# [INFORMATION SHOWN]
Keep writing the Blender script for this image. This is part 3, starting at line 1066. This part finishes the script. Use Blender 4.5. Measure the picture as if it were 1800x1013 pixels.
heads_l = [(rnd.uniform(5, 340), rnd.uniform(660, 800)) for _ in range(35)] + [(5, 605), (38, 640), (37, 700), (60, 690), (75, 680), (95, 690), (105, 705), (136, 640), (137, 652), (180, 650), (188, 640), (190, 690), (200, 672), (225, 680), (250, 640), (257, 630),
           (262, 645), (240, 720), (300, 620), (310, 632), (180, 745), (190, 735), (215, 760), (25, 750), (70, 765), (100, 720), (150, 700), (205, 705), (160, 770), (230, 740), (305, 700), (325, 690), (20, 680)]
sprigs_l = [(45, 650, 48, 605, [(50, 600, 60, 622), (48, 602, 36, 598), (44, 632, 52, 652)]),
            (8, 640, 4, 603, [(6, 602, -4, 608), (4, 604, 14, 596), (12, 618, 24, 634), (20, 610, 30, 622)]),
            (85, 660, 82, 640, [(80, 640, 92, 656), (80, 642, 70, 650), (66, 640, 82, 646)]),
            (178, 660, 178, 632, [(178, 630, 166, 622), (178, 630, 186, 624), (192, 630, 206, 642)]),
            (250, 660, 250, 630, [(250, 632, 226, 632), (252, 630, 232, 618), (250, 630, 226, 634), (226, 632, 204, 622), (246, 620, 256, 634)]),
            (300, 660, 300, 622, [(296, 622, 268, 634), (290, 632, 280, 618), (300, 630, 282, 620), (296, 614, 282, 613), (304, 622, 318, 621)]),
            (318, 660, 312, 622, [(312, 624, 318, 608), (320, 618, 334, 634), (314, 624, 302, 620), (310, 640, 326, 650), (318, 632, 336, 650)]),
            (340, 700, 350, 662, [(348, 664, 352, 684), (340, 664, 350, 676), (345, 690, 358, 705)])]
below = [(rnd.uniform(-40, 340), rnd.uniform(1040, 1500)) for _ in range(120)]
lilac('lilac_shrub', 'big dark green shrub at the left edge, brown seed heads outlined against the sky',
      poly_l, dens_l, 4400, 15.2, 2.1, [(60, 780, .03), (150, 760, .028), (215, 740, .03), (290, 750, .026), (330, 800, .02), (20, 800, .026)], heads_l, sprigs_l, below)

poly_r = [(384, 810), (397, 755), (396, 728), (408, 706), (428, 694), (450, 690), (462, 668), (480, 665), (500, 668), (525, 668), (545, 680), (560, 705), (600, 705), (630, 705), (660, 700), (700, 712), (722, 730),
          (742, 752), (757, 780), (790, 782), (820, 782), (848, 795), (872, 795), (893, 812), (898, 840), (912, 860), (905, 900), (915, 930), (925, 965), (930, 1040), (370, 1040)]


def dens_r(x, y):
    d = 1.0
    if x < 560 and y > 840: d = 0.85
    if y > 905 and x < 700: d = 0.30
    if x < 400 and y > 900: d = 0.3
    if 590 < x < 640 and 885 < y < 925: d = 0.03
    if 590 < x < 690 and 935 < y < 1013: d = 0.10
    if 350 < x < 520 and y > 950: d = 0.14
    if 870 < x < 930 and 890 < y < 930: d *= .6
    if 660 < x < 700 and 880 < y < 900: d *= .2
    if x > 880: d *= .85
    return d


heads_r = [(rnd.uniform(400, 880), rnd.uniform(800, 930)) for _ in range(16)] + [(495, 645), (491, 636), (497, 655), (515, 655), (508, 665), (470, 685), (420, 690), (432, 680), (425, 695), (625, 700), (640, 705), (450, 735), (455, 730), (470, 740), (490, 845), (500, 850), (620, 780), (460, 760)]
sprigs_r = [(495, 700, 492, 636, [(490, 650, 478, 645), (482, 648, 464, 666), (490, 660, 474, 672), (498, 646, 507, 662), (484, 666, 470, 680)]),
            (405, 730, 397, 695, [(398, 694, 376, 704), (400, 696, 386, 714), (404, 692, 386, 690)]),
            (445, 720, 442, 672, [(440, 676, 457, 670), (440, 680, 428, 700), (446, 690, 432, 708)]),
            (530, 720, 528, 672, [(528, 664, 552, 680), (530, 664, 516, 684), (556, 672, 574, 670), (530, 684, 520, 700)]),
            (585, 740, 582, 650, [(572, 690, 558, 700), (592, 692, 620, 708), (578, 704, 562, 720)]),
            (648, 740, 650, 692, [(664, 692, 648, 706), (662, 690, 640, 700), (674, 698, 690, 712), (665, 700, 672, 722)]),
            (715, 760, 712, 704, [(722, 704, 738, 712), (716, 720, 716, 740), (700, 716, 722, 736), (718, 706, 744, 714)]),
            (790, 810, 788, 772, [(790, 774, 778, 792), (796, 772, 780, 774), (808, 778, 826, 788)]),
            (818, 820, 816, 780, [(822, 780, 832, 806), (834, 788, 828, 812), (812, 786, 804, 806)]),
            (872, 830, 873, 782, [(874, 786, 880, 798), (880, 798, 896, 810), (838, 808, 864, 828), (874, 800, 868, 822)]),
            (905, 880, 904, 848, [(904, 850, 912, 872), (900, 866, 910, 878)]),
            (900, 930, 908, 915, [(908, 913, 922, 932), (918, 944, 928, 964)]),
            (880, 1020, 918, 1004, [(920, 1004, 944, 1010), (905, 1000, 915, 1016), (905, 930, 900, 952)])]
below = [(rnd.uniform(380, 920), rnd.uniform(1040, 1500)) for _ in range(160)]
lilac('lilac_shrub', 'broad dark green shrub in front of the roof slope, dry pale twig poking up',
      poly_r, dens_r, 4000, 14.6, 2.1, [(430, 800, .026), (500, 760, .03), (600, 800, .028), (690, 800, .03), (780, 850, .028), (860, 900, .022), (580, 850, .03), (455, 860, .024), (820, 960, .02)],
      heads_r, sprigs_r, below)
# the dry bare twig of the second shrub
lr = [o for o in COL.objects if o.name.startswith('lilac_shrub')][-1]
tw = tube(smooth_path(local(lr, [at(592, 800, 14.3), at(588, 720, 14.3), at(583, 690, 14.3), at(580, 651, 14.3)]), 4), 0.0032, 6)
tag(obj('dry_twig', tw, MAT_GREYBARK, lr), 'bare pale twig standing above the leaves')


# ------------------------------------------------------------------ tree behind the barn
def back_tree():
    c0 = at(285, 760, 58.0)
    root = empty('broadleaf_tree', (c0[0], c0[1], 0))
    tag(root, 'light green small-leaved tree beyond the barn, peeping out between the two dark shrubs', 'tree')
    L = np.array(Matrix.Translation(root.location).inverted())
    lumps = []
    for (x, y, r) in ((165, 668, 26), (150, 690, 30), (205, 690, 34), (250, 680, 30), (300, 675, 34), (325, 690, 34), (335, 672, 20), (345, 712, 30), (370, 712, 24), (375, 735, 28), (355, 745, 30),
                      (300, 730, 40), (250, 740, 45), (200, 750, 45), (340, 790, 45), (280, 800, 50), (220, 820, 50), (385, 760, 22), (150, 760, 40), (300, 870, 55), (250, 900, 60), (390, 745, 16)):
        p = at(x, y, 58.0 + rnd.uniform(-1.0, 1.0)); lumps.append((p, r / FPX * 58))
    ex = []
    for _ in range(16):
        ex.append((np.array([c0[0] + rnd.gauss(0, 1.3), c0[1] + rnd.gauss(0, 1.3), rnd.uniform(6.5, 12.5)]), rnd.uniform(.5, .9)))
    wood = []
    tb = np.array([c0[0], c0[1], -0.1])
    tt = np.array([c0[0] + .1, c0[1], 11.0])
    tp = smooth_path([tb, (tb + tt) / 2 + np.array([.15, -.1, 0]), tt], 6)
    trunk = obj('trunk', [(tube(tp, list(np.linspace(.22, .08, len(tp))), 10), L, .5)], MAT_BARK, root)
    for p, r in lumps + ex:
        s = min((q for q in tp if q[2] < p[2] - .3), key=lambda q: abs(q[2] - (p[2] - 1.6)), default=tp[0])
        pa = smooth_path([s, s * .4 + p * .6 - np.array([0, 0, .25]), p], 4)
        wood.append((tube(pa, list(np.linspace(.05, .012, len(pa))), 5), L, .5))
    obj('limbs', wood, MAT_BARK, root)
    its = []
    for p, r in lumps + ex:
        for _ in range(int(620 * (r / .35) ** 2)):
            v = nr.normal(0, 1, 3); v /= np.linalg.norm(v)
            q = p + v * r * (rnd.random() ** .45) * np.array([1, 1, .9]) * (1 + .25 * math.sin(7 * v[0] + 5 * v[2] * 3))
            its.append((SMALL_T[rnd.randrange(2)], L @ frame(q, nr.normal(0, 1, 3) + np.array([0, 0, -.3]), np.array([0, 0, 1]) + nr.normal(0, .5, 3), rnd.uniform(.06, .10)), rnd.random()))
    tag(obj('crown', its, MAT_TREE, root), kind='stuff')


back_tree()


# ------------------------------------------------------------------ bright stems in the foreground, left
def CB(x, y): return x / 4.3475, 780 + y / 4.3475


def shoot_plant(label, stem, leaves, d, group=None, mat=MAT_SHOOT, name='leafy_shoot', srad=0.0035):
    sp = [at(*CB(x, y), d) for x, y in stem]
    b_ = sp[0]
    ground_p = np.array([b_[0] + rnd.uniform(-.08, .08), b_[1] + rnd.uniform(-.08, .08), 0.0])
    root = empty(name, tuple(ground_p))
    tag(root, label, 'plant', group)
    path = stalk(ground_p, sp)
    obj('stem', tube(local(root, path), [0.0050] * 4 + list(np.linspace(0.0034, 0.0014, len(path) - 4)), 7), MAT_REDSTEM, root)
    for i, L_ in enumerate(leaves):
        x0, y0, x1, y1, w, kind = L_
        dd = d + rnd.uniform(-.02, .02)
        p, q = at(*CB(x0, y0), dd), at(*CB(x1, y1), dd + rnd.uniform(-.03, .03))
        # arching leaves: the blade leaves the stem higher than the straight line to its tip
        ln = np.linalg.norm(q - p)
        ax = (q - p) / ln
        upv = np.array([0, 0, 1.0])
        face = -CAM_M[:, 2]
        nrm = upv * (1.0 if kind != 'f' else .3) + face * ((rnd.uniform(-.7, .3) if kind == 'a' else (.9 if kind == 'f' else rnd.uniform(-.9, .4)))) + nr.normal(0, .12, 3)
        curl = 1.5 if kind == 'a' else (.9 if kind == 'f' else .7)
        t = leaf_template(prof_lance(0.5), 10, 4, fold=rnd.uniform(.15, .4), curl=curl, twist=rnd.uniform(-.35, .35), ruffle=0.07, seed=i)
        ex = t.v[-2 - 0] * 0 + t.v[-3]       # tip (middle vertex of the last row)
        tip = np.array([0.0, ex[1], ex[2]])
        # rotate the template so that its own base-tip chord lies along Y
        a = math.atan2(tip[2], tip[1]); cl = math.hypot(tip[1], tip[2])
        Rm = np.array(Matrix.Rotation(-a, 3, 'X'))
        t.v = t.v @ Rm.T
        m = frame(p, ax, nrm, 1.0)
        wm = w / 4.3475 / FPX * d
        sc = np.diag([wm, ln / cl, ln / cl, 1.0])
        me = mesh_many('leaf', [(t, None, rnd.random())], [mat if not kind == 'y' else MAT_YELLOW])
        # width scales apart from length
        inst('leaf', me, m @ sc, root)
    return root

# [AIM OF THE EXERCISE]
Extract exactly the leading lines of the data, stopping at and including the line with "heads_l, sprigs_l, below)".

# [REPLY TO THE TASK]
Keep writing the Blender script for this image. This is part 3, starting at line 1066. This part finishes the script. Use Blender 4.5. Measure the picture as if it were 1800x1013 pixels.
heads_l = [(rnd.uniform(5, 340), rnd.uniform(660, 800)) for _ in range(35)] + [(5, 605), (38, 640), (37, 700), (60, 690), (75, 680), (95, 690), (105, 705), (136, 640), (137, 652), (180, 650), (188, 640), (190, 690), (200, 672), (225, 680), (250, 640), (257, 630),
           (262, 645), (240, 720), (300, 620), (310, 632), (180, 745), (190, 735), (215, 760), (25, 750), (70, 765), (100, 720), (150, 700), (205, 705), (160, 770), (230, 740), (305, 700), (325, 690), (20, 680)]
sprigs_l = [(45, 650, 48, 605, [(50, 600, 60, 622), (48, 602, 36, 598), (44, 632, 52, 652)]),
            (8, 640, 4, 603, [(6, 602, -4, 608), (4, 604, 14, 596), (12, 618, 24, 634), (20, 610, 30, 622)]),
            (85, 660, 82, 640, [(80, 640, 92, 656), (80, 642, 70, 650), (66, 640, 82, 646)]),
            (178, 660, 178, 632, [(178, 630, 166, 622), (178, 630, 186, 624), (192, 630, 206, 642)]),
            (250, 660, 250, 630, [(250, 632, 226, 632), (252, 630, 232, 618), (250, 630, 226, 634), (226, 632, 204, 622), (246, 620, 256, 634)]),
            (300, 660, 300, 622, [(296, 622, 268, 634), (290, 632, 280, 618), (300, 630, 282, 620), (296, 614, 282, 613), (304, 622, 318, 621)]),
            (318, 660, 312, 622, [(312, 624, 318, 608), (320, 618, 334, 634), (314, 624, 302, 620), (310, 640, 326, 650), (318, 632, 336, 650)]),
            (340, 700, 350, 662, [(348, 664, 352, 684), (340, 664, 350, 676), (345, 690, 358, 705)])]
below = [(rnd.uniform(-40, 340), rnd.uniform(1040, 1500)) for _ in range(120)]
lilac('lilac_shrub', 'big dark green shrub at the left edge, brown seed heads outlined against the sky',
      poly_l, dens_l, 4400, 15.2, 2.1, [(60, 780, .03), (150, 760, .028), (215, 740, .03), (290, 750, .026), (330, 800, .02), (20, 800, .026)], heads_l, sprigs_l, below)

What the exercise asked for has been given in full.